:: PROVIDED DATA ::
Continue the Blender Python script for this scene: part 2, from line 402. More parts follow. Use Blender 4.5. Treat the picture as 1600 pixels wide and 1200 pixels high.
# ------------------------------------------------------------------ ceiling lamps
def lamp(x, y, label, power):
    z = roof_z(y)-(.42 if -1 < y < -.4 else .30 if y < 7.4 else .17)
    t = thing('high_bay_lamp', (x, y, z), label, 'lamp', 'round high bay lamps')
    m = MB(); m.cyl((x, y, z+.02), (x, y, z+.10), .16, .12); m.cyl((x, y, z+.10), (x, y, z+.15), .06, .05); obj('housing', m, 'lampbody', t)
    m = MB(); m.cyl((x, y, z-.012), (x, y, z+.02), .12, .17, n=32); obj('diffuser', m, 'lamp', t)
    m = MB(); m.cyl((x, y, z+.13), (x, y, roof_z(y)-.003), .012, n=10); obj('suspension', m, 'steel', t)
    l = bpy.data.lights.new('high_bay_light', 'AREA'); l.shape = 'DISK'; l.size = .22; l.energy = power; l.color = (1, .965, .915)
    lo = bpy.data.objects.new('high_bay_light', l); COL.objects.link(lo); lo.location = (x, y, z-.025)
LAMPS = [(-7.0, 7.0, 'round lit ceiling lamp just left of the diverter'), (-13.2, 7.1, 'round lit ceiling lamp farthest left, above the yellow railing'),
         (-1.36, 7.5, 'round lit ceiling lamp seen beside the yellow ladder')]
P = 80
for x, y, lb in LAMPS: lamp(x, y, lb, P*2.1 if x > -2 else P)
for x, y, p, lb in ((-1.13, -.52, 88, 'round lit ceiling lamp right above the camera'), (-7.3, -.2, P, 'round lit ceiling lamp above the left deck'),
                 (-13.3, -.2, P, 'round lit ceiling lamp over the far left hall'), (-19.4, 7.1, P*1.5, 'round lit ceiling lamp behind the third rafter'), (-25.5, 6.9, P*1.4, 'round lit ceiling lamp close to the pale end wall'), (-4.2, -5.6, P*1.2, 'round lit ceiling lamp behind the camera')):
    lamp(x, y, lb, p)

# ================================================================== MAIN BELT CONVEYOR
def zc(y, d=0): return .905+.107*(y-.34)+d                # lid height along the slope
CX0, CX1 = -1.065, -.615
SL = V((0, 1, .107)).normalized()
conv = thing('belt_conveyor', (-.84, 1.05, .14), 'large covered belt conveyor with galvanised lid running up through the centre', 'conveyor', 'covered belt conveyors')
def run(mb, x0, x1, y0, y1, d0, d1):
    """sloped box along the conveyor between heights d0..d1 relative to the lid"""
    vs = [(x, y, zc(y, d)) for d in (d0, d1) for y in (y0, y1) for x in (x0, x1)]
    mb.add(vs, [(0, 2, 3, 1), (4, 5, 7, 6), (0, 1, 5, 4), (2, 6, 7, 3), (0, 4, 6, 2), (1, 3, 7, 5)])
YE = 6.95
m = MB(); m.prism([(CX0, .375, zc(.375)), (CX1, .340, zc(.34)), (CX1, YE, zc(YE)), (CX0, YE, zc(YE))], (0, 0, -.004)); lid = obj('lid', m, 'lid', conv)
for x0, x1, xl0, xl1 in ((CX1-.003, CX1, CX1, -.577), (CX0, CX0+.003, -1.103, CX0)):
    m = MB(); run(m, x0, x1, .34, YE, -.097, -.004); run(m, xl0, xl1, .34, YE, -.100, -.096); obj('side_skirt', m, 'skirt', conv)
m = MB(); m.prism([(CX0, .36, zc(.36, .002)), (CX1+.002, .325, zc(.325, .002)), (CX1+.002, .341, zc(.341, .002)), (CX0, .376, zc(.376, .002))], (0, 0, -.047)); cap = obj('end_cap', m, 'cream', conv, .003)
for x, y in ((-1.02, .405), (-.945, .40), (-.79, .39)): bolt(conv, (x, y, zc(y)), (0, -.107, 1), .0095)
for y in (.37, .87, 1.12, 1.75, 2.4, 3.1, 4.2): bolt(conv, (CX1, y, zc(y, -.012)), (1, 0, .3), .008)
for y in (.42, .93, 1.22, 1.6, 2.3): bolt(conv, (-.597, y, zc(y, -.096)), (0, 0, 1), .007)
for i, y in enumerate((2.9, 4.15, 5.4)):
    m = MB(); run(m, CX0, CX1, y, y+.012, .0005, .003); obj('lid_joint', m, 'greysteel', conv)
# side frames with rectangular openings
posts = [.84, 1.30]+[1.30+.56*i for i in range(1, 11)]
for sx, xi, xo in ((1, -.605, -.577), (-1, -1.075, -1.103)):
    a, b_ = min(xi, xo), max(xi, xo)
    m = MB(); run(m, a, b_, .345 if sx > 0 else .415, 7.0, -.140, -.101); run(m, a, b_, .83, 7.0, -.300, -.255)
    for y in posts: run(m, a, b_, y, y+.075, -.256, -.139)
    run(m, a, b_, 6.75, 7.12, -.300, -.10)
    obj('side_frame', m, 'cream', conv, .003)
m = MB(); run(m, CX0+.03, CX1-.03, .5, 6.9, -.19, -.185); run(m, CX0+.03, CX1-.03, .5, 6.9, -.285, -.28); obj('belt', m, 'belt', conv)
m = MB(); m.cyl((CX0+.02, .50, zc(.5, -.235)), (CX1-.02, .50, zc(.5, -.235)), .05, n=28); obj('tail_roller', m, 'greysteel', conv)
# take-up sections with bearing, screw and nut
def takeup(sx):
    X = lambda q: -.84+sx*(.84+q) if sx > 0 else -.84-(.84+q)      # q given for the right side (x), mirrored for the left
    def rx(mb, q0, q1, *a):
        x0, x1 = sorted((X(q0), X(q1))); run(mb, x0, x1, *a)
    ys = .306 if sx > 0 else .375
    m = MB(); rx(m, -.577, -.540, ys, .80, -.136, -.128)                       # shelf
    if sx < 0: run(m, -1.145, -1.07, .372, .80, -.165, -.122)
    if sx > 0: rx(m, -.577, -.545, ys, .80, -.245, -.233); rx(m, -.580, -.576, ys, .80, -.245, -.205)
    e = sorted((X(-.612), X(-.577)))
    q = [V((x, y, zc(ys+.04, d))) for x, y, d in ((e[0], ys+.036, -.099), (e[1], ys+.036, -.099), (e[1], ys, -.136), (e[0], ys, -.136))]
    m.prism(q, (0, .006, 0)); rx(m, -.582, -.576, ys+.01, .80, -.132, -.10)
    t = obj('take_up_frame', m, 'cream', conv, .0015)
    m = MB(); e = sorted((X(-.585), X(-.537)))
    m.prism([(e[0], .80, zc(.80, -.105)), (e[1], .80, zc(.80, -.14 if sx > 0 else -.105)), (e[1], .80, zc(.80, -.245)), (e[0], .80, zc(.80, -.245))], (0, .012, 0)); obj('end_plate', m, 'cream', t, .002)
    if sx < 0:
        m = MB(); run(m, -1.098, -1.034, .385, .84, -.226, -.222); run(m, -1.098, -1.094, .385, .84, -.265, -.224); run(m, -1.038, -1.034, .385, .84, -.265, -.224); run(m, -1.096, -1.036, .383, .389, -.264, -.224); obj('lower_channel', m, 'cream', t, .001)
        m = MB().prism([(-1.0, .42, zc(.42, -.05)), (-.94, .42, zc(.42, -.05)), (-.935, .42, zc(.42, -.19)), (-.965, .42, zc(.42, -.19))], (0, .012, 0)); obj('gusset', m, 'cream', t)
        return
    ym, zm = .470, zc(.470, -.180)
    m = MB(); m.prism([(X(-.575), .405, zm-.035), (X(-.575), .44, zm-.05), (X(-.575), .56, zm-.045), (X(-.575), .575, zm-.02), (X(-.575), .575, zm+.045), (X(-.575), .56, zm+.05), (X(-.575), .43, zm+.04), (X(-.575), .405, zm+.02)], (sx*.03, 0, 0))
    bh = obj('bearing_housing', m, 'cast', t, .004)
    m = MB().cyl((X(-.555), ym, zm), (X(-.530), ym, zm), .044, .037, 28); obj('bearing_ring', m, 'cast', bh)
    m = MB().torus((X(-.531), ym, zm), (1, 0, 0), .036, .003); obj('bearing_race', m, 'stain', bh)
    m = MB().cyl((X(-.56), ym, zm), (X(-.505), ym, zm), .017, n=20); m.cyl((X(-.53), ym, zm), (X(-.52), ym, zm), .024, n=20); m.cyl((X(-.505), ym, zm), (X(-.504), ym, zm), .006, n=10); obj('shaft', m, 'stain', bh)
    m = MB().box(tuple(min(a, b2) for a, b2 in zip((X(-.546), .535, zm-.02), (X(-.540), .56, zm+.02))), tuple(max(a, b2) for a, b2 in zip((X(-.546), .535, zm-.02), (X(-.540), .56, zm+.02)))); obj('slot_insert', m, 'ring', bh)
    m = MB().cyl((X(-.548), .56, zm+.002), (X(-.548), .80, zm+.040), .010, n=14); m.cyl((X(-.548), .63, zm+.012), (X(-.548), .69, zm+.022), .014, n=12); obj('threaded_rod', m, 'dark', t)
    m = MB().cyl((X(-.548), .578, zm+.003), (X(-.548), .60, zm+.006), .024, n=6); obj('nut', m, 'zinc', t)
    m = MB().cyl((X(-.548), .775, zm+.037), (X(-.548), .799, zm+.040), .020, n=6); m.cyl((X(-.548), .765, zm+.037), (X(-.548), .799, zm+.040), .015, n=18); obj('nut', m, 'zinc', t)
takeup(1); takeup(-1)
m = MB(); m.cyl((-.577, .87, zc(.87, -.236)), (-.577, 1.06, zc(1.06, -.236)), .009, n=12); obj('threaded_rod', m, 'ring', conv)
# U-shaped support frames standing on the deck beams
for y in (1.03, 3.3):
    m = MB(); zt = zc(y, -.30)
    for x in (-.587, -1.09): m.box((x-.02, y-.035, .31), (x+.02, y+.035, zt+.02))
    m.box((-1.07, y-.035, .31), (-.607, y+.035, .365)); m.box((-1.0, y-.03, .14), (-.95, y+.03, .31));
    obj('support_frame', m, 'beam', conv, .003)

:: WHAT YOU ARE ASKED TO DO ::
Up to and including the line with "lamp(x, y, lb, p)", repeat the data exactly, starting from its first line; nothing else belongs in the response.

:: COMPLETE OUTPUT ::
Continue the Blender Python script for this scene: part 2, from line 402. More parts follow. Use Blender 4.5. Treat the picture as 1600 pixels wide and 1200 pixels high.
# ------------------------------------------------------------------ ceiling lamps
def lamp(x, y, label, power):
    z = roof_z(y)-(.42 if -1 < y < -.4 else .30 if y < 7.4 else .17)
    t = thing('high_bay_lamp', (x, y, z), label, 'lamp', 'round high bay lamps')
    m = MB(); m.cyl((x, y, z+.02), (x, y, z+.10), .16, .12); m.cyl((x, y, z+.10), (x, y, z+.15), .06, .05); obj('housing', m, 'lampbody', t)
    m = MB(); m.cyl((x, y, z-.012), (x, y, z+.02), .12, .17, n=32); obj('diffuser', m, 'lamp', t)
    m = MB(); m.cyl((x, y, z+.13), (x, y, roof_z(y)-.003), .012, n=10); obj('suspension', m, 'steel', t)
    l = bpy.data.lights.new('high_bay_light', 'AREA'); l.shape = 'DISK'; l.size = .22; l.energy = power; l.color = (1, .965, .915)
    lo = bpy.data.objects.new('high_bay_light', l); COL.objects.link(lo); lo.location = (x, y, z-.025)
LAMPS = [(-7.0, 7.0, 'round lit ceiling lamp just left of the diverter'), (-13.2, 7.1, 'round lit ceiling lamp farthest left, above the yellow railing'),
         (-1.36, 7.5, 'round lit ceiling lamp seen beside the yellow ladder')]
P = 80
for x, y, lb in LAMPS: lamp(x, y, lb, P*2.1 if x > -2 else P)
for x, y, p, lb in ((-1.13, -.52, 88, 'round lit ceiling lamp right above the camera'), (-7.3, -.2, P, 'round lit ceiling lamp above the left deck'),
                 (-13.3, -.2, P, 'round lit ceiling lamp over the far left hall'), (-19.4, 7.1, P*1.5, 'round lit ceiling lamp behind the third rafter'), (-25.5, 6.9, P*1.4, 'round lit ceiling lamp close to the pale end wall'), (-4.2, -5.6, P*1.2, 'round lit ceiling lamp behind the camera')):
    lamp(x, y, lb, p)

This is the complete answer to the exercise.